Except it isn’t, because by the time Elizabeth married James, in April 1862, she gave her name on the marriage certificate as Elizabeth Pickles. But her father’s name as Peter Brady. So…was she actually Peter’s daughter? Why take the surname of her mother’s former, definitely dead, husband? Why bother doing both things? If only the dead could speaketh a little louder.
But we’re going well off the track here. James and Elizabeth married, and they had eight children between 1862 and 1878. Their last child was a daughter, Mary, in April 1878. Poor Mary lived for only two weeks and was buried here, within the “grid”, and is undoubtedly the infant mentioned on this stone. Like we’ve said many times, those unnamed infants always make us pause and start to dig deep in case we can figure them out.
As you can see, the Kays were settled on Calder Street by then, and James was established as a tailor. They had started out at Brook Street with Elizabeth’s mother, then gone to Calder Street, and eventually on to 58 Industrial Street. He doesn’t appear to have been working for himself, or at least nothing appears in the newspapers like an advertisement of his services. The only time he appears apart from his marriage is for the time he was caught travelling between Todmorden and Walsden train stations without a ticket. Whom amongst us? etc. etc.
James died in September 1881 and joined Mary here. The remaining Kays moved over to 66 Industrial Street. John, a joiner’s apprentice in 1881, had quite the life for a relatively short one. He stayed out of the papers so the little we know, we know from his obituary. He served in the army after finishing his apprenticeship. He was a prison warden. He was a bellringer at Christ Church. This last thing is exciting because when we went to go look and see if he was doing so around the time that Hannah Howorth’s bells were delivered it turns out that yes, he was – and was part of their inaugural peal in June 1897. John rang bell number 5, whose rim was inscribed with “be honour, praise”. and was tuned at A flat.
Is he in the above photo? One of the unidentified men?
As we said though, his life was relatively short, and he died in 1901 at the age of 37. We hope this apparently gifted and entertaining storyteller is happy enough with his story as told here. If only he could speaketh too!
Interestingly his obituary doesn’t mention his wife, Rose Smith Kay, who he had married in August 1900 – not that long before his death. Rose hailed from Lincolnshire and was nine years his junior. She disappears entirely from the record after this – possibly marrying in Burnley in 1902, possibly not – and we’re none the wiser.
His sister Ellen’s story is shorter, and her life shorter too. She actually predeceased him and was buried here with her sister and father in 1890 at the age of 16. Her cause of death was enteritis, inflammation of the small intestine. We can see that she was working as a cotton weaver, but all other details of her life are sadly now mysteries.

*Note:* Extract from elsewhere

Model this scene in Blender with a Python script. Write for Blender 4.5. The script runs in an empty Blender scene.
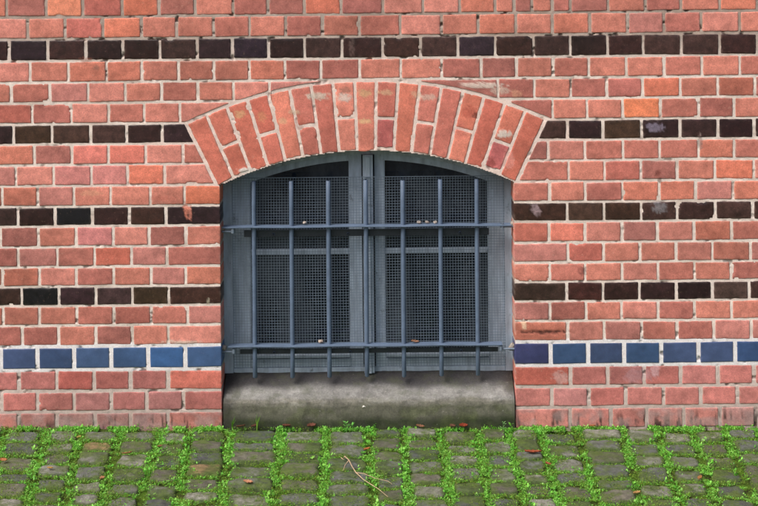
import bpy, math, random
import numpy as np
random.seed(7); RNG = np.random.default_rng(11)
SC = bpy.context.scene; COL = SC.collection
S = 282.0; HC = 1.75; D = 5.0; SL = 0.0095          # pixels per metre on the wall plane, eye height, distance, course tilt
MM = S/1000.0                                       # pixels per millimetre

# ------------------------------------------------------------------ numbers
def lin(c):
    c = np.asarray(c, float)/255.0
    return np.where(c <= .04045, c/12.92, ((c+.055)/1.055)**2.4)
def hash2(ix, iy, seed):
    n = (ix.astype(np.int64)*374761393 + iy.astype(np.int64)*668265263 + seed*974634777) & 0xffffffff
    n = ((n ^ (n >> 13))*1274126177) & 0xffffffff
    n = n ^ (n >> 16)
    return (n & 0xffffff)/float(0xffffff)
def vn(x, y, seed=0):                               # value noise 0..1
    x = np.asarray(x, float); y = np.asarray(y, float)
    ix = np.floor(x); iy = np.floor(y); fx = x-ix; fy = y-iy
    fx = fx*fx*(3-2*fx); fy = fy*fy*(3-2*fy)
    a = hash2(ix, iy, seed); b = hash2(ix+1, iy, seed); c = hash2(ix, iy+1, seed); d = hash2(ix+1, iy+1, seed)
    return (a*(1-fx)+b*fx)*(1-fy) + (c*(1-fx)+d*fx)*fy
def fbm(x, y, seed=0, o=3):
    r = 0; a = .5; t = 0
    for k in range(o):
        r = r + a*vn(x*2**k, y*2**k, seed+k*17); t += a; a *= .5
    return r/t
def sm(a, b, x):
    t = np.clip((x-a)/(b-a), 0, 1); return t*t*(3-2*t)

# image px -> building local (unrotated wall) coordinates
def bpx(px, py): return px + SL*(428-py)
def loc(bx, by): return (np.asarray(bx)-379)/S, (427-np.asarray(by))/S
def W(px, py, Y=0.0):
    k = (D+Y)/D
    return (px-379)/S*k, HC + ((427-py)/S-HC)*k
def BL(px, py, Y=0.0):
    X, Z = W(px, py, Y)
    return X + SL*Z, Z - SL*X                       # inverse of the small tilt
def ground_y(py):                                   # depth of a ground point seen at row py
    q = HC + (py-427)/S
    return -(D - HC*D/q)
def gpos(px, py):
    y = ground_y(py); return (px-379)/S*(D+y)/D, y

# ------------------------------------------------------------------ mesh helpers
def mesh_np(name, V, F, mat, parent=None, cols=None, smooth=True):
    V = np.asarray(V, np.float32); F = np.asarray(F, np.int32); k = F.shape[1]
    me = bpy.data.meshes.new(name)
    me.vertices.add(len(V)); me.vertices.foreach_set('co', V.ravel())
    me.loops.add(F.size); me.loops.foreach_set('vertex_index', F.ravel())
    me.polygons.add(len(F)); me.polygons.foreach_set('loop_start', np.arange(0, F.size, k, dtype=np.int32))
    try: me.polygons.foreach_set('loop_total', np.full(len(F), k, np.int32))
    except Exception: pass
    me.polygons.foreach_set('use_smooth', np.full(len(F), smooth))
    if cols is not None:
        C = np.ones((len(V), 4), np.float32); C[:, :3] = cols
        at = me.color_attributes.new('Col', 'FLOAT_COLOR', 'POINT'); at.data.foreach_set('color', C.ravel())
    me.update(calc_edges=True); me.validate()
    me.materials.append(mat)
    o = bpy.data.objects.new(name, me); COL.objects.link(o); o.parent = parent
    return o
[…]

The only other clue we have to Ellen’s life is an article from 1910 about choirmaster and organist William Alfred Wrigley’s retirement. At one point he talks about the eleven church workers who have died since he arrived in 1885, and reads out a list of their names. Amongst those names are John Kay’s, and also, the name Ellen Kay. The same Ellen Kay? Well that we don’t know. But perhaps she was of a musical bent too.
Elizabeth was not left alone by any stretch – she still had five children left, all still local – but those losses still would have weighed heavily on her. She died on Christmas Day 1908 at Canal Street, one of the now-demolished houses next to Albion Mill, now B&M, and was buried here.
Of the five remaining Kay children, four are buried at 11.42.